The titles of Ms. Langton’s books reflect her devotion to the region: “The Transcendental Murder” (1964), “Dark Nantucket Noon” (1975), “Emily Dickinson Is Dead” (1984), “God in Concord” (1992).

“A novel grows out of a sense of place,” Ms. Langton told The Boston Globe in 1995. “A story might have some pompous theme but, really, its meaning must come from an organic relationship with its setting.”

In “The Transcendental Murder,” she wrote that in Concord’s “simple houses noble as Doric temples there had flamed up a kind of rural American Athens.”
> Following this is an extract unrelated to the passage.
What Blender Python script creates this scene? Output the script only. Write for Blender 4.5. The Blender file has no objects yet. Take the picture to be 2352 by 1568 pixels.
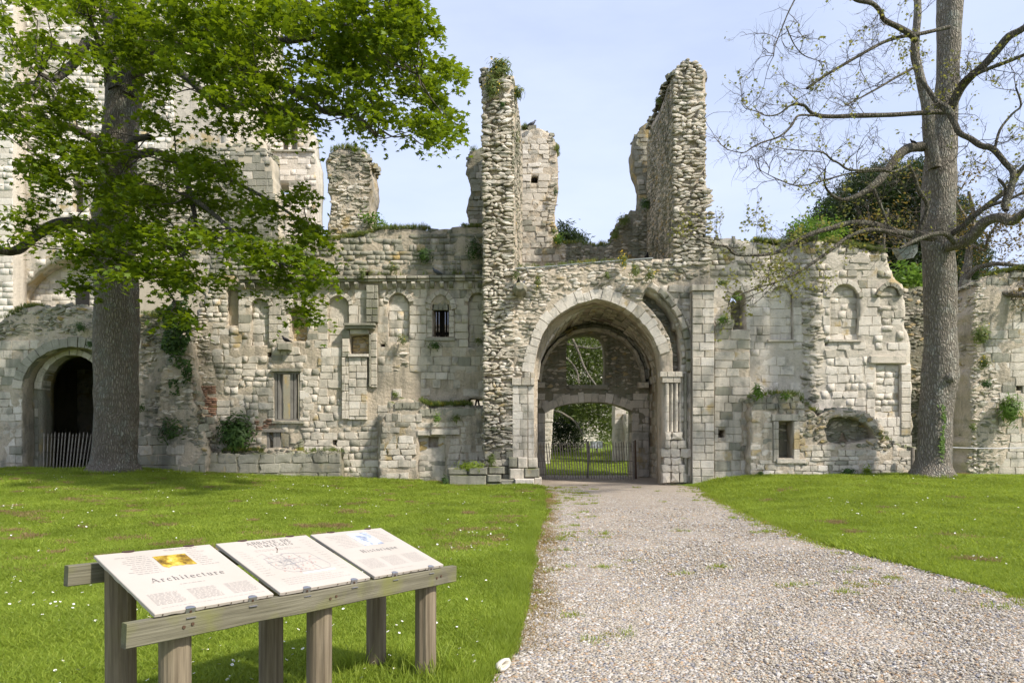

In “The Dante Game,” a character contemplating the miracle of the famed Duomo in Florence, Italy, notes, “Nothing in Concord’s rural landscape was miraculous except in the profoundest natural way, in the sense that miracles abound in the unsullied sky, in the purling of water over rocks.”

Like the Transcendentalists, Ms. Langton had a deep appreciation of nature. And like them, her son Christopher said in a telephone interview, “she believed there was a fundamental goodness out there that would prevail and you could find it in anybody if you dug deep enough.”

Ms. Langton received the Mystery Writers of America’s Grand Master Award last year for a series of 18 books, published between 1964 and 2005, whose central character, Homer Kelly, is a tweedy Harvard professor and erstwhile police lieutenant. The fifth in the series, “Emily Dickinson Is Dead,” received an award from the Nero Wolfe Society.

Her books usually revolved around two mysteries, Christopher Langton said. One is the plot of the story; the other is “the grandest mystery of all — the meaning of life.”

Jane Gillson was born on Dec. 30, 1922, in Belmont, Mass. She was one of three children of Joseph Lincoln Gillson, a geologist, and Grace (Brown) Gillson. When she was 6, her father took a job as a geologist for the DuPont Company, based in Wilmington, Del., and moved the family to nearby Holly Oak.

While in high school, Jane read a biography of Marie Curie, who won two Nobel Prizes in science, and decided she wanted to be a scientist.

After graduating as the valedictorian of her high school class, she started studying astronomy at Wellesley College and later transferred to the University of Michigan, where she met her future husband, William Gale Langton, when they were paired as lab partners in a physics class.

She had hoped to continue with astronomy at Michigan. But since this was during World War II, “all the scientists had left” to join the war effort, Christopher Langton said, and there were none left to teach. She switched to art history, graduating with a bachelor’s degree (and straight A’s) in 1944. She earned a master’s in art history at Michigan in 1945.

When her husband went to Harvard to study physics, she earned a second master’s in art history, at Radcliffe, in 1948. They moved to Lincoln in 1950, and she studied at the Boston Museum School from 1958 to 1959. She illustrated a number of her books with her own pen-and-ink drawings.

Her writing career began with children’s books. Her first was “The Majesty of Grace,” later published as “Her Majesty, Grace Jones” (1961). Set in Cleveland during the Great Depression, it tells the story of a girl who is convinced she is actually heir to the British throne. Kirkus Reviews said it was “charmingly told, richly humorous, realistic to the core.”

She went on to write the Hall Family Chronicles, a series of eight books for young adults set in Concord, starting with “The Diamond in the Window” in 1962. The fourth in the series, “The Fledgling” (1980), about a girl who flies with geese near Walden Pond, was a Newbery Honor book. Kirkus said “The Fledgling” blended “humor, charm, pathos, family feeling, and that hint of something transcendent that lights up all her fantasies.”

Ms. Langton’s husband died in 1997. In addition to her sons David and Christopher, she is survived by another son, Andrew; two grandchildren; and three great-grandchildren.